Maintien des Chambres consulaires dans les CDEC

Le projet de loi de modernisation de l’économie prévoit de modifier l’article L. 751-2 du Code de commerce. Désormais, les membres qui composeraient les CDEC seraient le maire de la commune d’implantation, le président de l’intercommunalité compétente, le maire de la commune la plus peuplée de l’arrondissement, un élu du Conseil général et du Conseil régional. A cela s’ajouteraient trois personnalités désignées par le préfet et qualifiées en matière de consommation, d’urbanisme, de développement durable et d’aménagement du territoire :
La CCIR considère que les Chambres consulaires doivent rester membres de droit des commissions, dans la mesure où elles apportent une réelle valeur ajoutée dans l’analyse d’un projet qui est par définition un projet économique.
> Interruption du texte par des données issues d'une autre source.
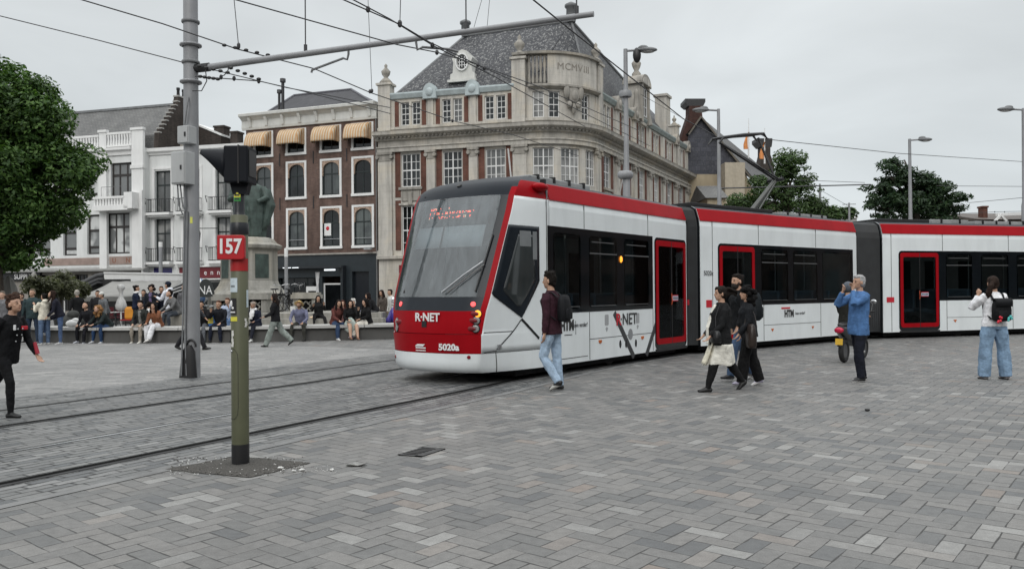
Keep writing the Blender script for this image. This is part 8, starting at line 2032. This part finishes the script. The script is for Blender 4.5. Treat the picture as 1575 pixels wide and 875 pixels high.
D = person('person in a black buttoned coat with red cuff walking in beside the tree', x, y, -104, 1.61, vox=NV, lean=12, build=.98, legs=((-34, 16, 3), (24, 22, 3)), arms=((14, 8, 18, 4), (-26, 10, 16, 2)), look=(0, -10), top=(.055, .058, .07), pants=(.05, .052, .062), shoes=(.05, .05, .052), hair=(.24, .18, .15), hs='tousled', hem=-.16, skin='a', fem=True, plot=.02, footpitch=(30, -4))
b = MB(); q = D['sp']
for t_, dx in ((.36, .03), (.27, .03), (.18, .03), (.36, -.05), (.27, -.05)): b.ell(q(t_, dx, .165), (.011, .011, .011), 0, 8, 6)
b.build('coat_button', m_steel, D['t'])
b = MB(); b.rbox(q(.37, -.09, .155), (.09, .02, .05), D['M3'] @ V((1, 0, 0)), D['M3'] @ V((0, 1, 0)), (0, 0, 1)); b.build('red_embroidery', m_letr, D['t'], bevel=.006)
b = MB(); b.rbox(q(.38, .08, .155), (.03, .02, .07), D['M3'] @ V((1, 0, 0)), D['M3'] @ V((0, 1, 0)), (0, 0, 1)); b.build('badge', m_letw, D['t'], bevel=.006)
for hnd in D['hands'][:1]:
    b = MB(); d = (hnd - D['sp'](.3, -.2, .2)).normalized(); b.tube([hnd - d * .26 - V((0, 0, .022)), hnd - d * .10 - V((0, 0, .02))], [.022, .027], 8); b.build('red_cuff', mat('red lining', (.38, .03, .05), .7), D['t'])
# ---- middle distance
FV = .0135
x, y = GX(424, 533)
person('woman in a black jumper and pale grey trousers walking past the bench', x, y, 98, 1.58, vox=.0115, fem=True, build=1.08, lean=2, legs=((20, 2, 3), (-26, 18, 3)), arms=((14, 10, 52, 6), (-12, 8, 30, 2)), look=(0, 2), top=(.085, .087, .10), pants=(.52, .55, .53), shoes=(.06, .06, .06), hair=(.14, .11, .10), hs='long', hem=-.1, loose=.03, footpitch=(-6, 38))
x, y = GX(296, 538)
person('person in a dark grey suit striding behind the grey mast', x, y, -84, 1.80, vox=.0115, lean=2, legs=((-27, 6, 2), (26, 4, 2)), arms=((20, 8, 18, 2), (-18, 8, 16, 2)), top=(.24, .25, .27), pants=(.14, .14, .155), shoes=(.06, .055, .05), hair=(.12, .1, .08), hem=-.16, loose=.012, footpitch=(26, -10))
SEAT = .5; SLEG = ((76, 80, 6), (80, 78, 8))
def by(px): 
    best = min(BEN, key=lambda p_: abs(CXP + FPX * (p_ - CAM).dot(RTV) / (p_ - CAM).dot(FW) - px)); return best.x, best.y + .36
def sit(px, label, head=176, h=1.70, dy=0, seat=SEAT, z=0, **kw):
    p = at(px, 445, by(px)[1] + dy); kw.setdefault('legs', SLEG); kw.setdefault('lean', 14); kw.setdefault('arms', ((14, 10, 40, 34), (12, 10, 44, 36))); kw.setdefault('build', 1.08); kw.setdefault('vox', FV)
    return person(label, p.x, p.y, head, h, z=z, seat=seat * 1.75 / h, **kw)
sit(140, 'man in a black jumper on the bench looking at his phone, in white trainers', 160, lean=22, top=(.09, .09, .11), pants=(.10, .10, .12), shoes=(.72, .73, .76), sole=WHT, hair=(.16, .13, .11), look=(20, -28), legs=((72, 66, 8), (80, 82, 6)))
sit(166, 'person with curly fair hair leaning over their knees in dark green jacket', 158, lean=42, fem=True, top=(.13, .16, .16), pants=(.16, .25, .38), shoes=(.75, .75, .76), sole=WHT, hair=(.50, .37, .24), hs='big', look=(10, -18), arms=((40, 8, 30, 28), (38, 8, 34, 30)))
sit(220, 'man in a patterned dark jacket and beige trousers on the bench', 172, top=(.17, .18, .17), pants=(.55, .52, .48), shoes=(.74, .73, .70), sole=WHT, hair=(.07, .06, .06), hs='tousled', look=(22, -4), legs=((78, 70, 10), (76, 84, 6)), inner=(.45, .45, .44))
sit(243, 'woman in a brown jacket and white trousers on the bench, long dark hair', 164, 1.64, fem=True, lean=20, top=(.47, .30, .21), pants=(.84, .84, .85), shoes=(.78, .77, .75), sole=WHT, hair=(.08, .065, .06), hs='long', look=(12, 0), arms=((44, 10, 112, 24), (18, 8, 50, 34)), loose=.03, legs=((84, 60, 4), (82, 88, 2)))
sit(312, 'person in black top and grey trousers with green trainers beside the mast', 184, lean=18, top=(.08, .08, .09), pants=(.38, .39, .41), shoes=(.10, .48, .34), sole=WHT, hair=(.1, .08, .07), arms=((40, 6, 100, 26), (36, 8, 60, 20)))
sit(339, 'man with glasses in a black jacket resting his hand on his chin', 178, build=1.1, lean=14, top=(.085, .09, .115), pants=(.11, .13, .19), shoes=(.12, .12, .12), hair=(.30, .19, .14), arms=((26, 8, 30, 30), (42, 6, 112, 26)))
sit(354, 'person in a white and blue top on the steps behind the signal post', 172, 1.62, dy=2.2, seat=.5, z=.12, lean=20, top=(.66, .70, .78), pants=(.36, .46, .60), shoes=(.1, .1, .1), hair=(.33, .20, .14), skin='c', arms=((50, 10, 90, 20), (50, 10, 80, 20)))
sit(394, 'elderly person in navy coat, white scarf and beige knitted hat', 168, 1.62, lean=20, build=1.12, top=(.11, .13, .19), pants=(.12, .13, .17), shoes=(.78, .78, .77), hair=(.5, .5, .5), hat=('beanie', (.58, .52, .47)), scarf=(.88, .88, .88), skin='b', arms=((14, 10, 62, 34), (14, 10, 66, 36)), look=(0, -10), legs=((78, 62, 2), (76, 84, 2)))
sit(463, 'man in a plaid shirt and straw sun hat looking at his lap', 180, 1.72, lean=26, top=(.42, .43, .52), pants=(.24, .24, .22), shoes=(.09, .09, .09), hair=(.2, .2, .2), hat=('sun', (.82, .70, .48)), skin='b', look=(0, -34), legs=((80, 80, 12), (80, 80, 14)), arms=((24, 14, 34, 38), (24, 14, 34, 38)))
sit(516, 'woman in a rust brown hoodie and blue jeans turned toward her friend', 222, 1.70, fem=True, build=1.16, lean=20, top=(.34, .19, .17), pants=(.20, .27, .38), shoes=(.80, .80, .80), sole=WHT, hair=(.11, .085, .08), hs='long', look=(-20, 0), hood=True, arms=((30, 8, 30, 26), (30, 8, 34, 26)), loose=.01)
D = sit(537, 'woman in a black dress with bare legs between the rust hoodie and black coat', 208, 1.64, fem=True, lean=12, top=(.075, .075, .08), pants=(.075, .075, .08), shoes=(.45, .32, .25), bare=True, hair=(.10, .08, .075), hs='long', look=(-14, 0), arms=((40, 10, 112, 16), (20, 10, 50, 34)), skin='c', legs=((78, 60, 4), (82, 70, 2)))
b = MB(); c = D['sp'](.02, .06, .30); b.rings([[c + V((w_ * cos(2 * pi * j / 12), .07 * sin(2 * pi * j / 12), zz)) for j in range(12)] for zz, w_ in ((-.28, .1), (-.2, .2), (0, .2), (.14, .12), (.2, .04))], 0, True, True); tag(b.build('tote_bag', cloth('pale green print bag', (.42, .48, .44))), 'pale green cloth bag on the lap of the woman in black dress', 'bag')
sit(566, 'woman in long black coat and white skirt with very long dark hair', 128, 1.70, fem=True, lean=10, top=(.07, .07, .075), pants=(.84, .82, .78), shoes=(.62, .58, .66), hair=(.075, .06, .055), hs='long', look=(8, 4), skin='c', loose=.035, legs=((84, 56, 2), (80, 84, 2)), arms=((16, 8, 60, 30), (14, 8, 50, 34)))
D = sit(547, 'person with white hair behind the bench, dressed in black', 150, 1.66, dy=1.0, lean=12, top=(.10, .10, .10), pants=(.1, .1, .1), hair=(.78, .77, .75), hs='tousled', seat=.5)
p = at(496, 445, 30.0)
person('woman in a black hooded coat reclining on the steps and eating', p.x, 29.4, 200, 1.66, z=.43, seat=.22, fem=True, lean=-14, legs=((84, 40, 10), (100, 70, 16)), arms=((40, 10, 112, 22), (36, 14, 100, 20)), top=(.06, .06, .065), pants=(.06, .06, .065), shoes=(.5, .42, .38), hair=(.06, .06, .065), hs='long', hood=True, vox=FV, look=(-6, 0))
b = MB(); c = at(481, 484, 29.2); b.ell((c.x, 29.2, .66), (.13, .1, .05), 0, 12, 6); tag(b.build('food_tray', mat('pale pastry box', (.62, .48, .34), .8)), 'small open food box beside the woman reclining on the steps', 'food box')
b = MB(); c = at(447, 478, 30.0); b.lathe([(.07, .81), (.1, .95), (.1, 1.05)], (c.x, 30.3, 0), 12); tag(b.build('paper_cup', m_wcanvas), 'white paper tub standing on the top step near the bicycles', 'tub')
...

Maintien des ODEC et des SDC

Les observatoires de l’équipement commercial (ODEC) apportent une vision de l’appareil commercial à des moments précis. Les Schémas de développement commercial (SDC) offrent quant à eux une vision prospective du développement du commerce.
Sur des territoires exigus comme ceux des Départements d’Outre-mer où le foncier est contraint, il est primordial d’avoir une réelle visibilité de l’activité commerciale à court et moyen terme. De fait, la CCIR souhaite que soient maintenus les ODEC et les SDC, en les intégrant aux SCOT et PLU, ce qui les rendrait juridiquement opposables.

Vente à perte

Alors que dans les conditions actuelles, les TPE du secteur du commerce sont pour nombre d’entres-elles en difficulté, il est bien évident que l’autorisation de vente à perte dans les GMS et GSS ne fera qu’accroître les risques de fermetures d’entreprises.
Sans précision supplémentaire, certaines grandes surfaces pourraient utiliser cette possibilité pour baisser les prix de certains biens de première nécessité, baisse qui serait compensée par les marges réalisées sur les autres produits.
Mais pour les commerces de proximité, le facteur d’attractivité supplémentaire en faveur des grandes surfaces contribuera à les fragiliser davantage.
En conséquence, la CCIR souhaite que l’article 6 du projet de loi de modernisation soit abrogé.